Jacques Loeuille
Roadside attractions - Installation - 2010
presented as part of the exhibition Panorama 12
Installation
On the surface of a slightly sloping Plexiglas platform is a projection of still images; the action in the film is suspended until the spectator liberates it. When the image is touched, the film starts… The installation is based on a touch sensitive projection. Roadside Attractions is an interactive documentary presented in the form of a road-movie-juke-box. The touch sensitive aspect of the installation permits a non-linear navigation of the interstate-25, an American motorway which runs along the Continental Divide over 1 500 kilometres, from the Canadian border to the Mexican frontier. This motorway, renamed the "atomic path" serves what is left of the military infrastructure linked to nuclear armament, from the fabrication of bombs to the missile stores and the testing zones.
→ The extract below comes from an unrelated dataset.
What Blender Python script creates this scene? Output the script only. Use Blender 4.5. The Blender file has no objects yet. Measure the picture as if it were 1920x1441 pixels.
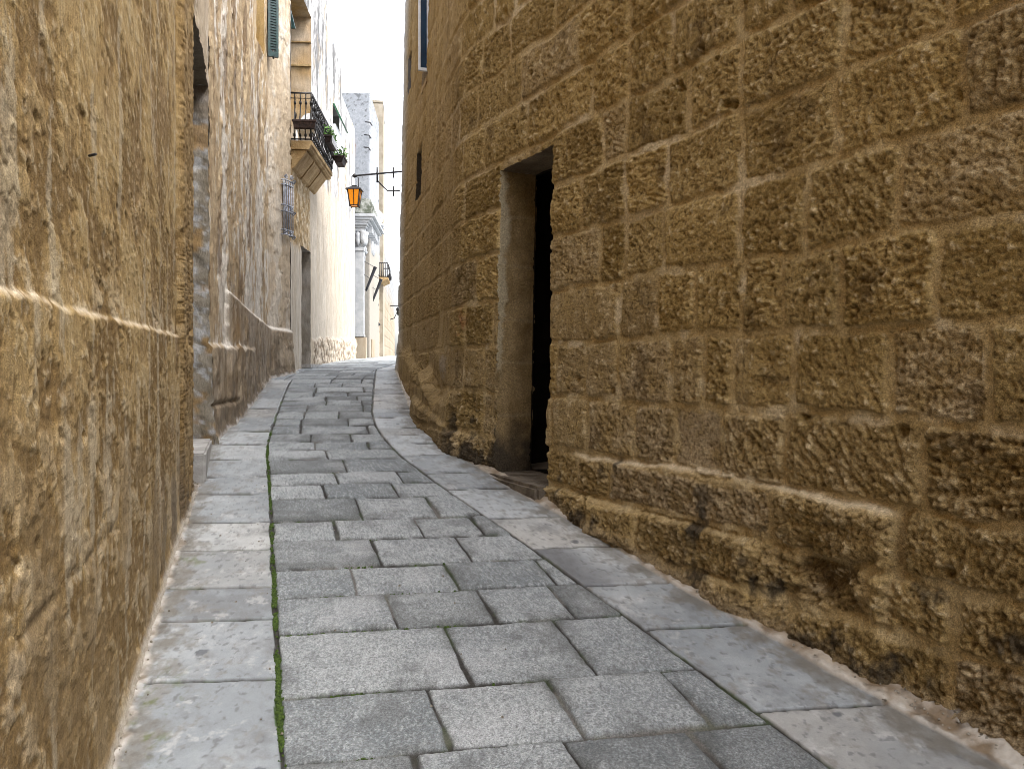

The disarmament has consequently emptied these garrison towns of a part of their population. In order to remain dynamic, some of these towns are trying to develop tourism based on the local heritage: nuclear energy. Museums, vineyards, restaurants and associations are appearing, all decorated with the adjective ATOMIC. These towns found all along the interstate-25 are in the process of being reconverted and looking for their identity. I would like to film these vestiges and in particular look at the way in which this activity has been assimilated by popular culture, how this episode of History has given way to Mythology.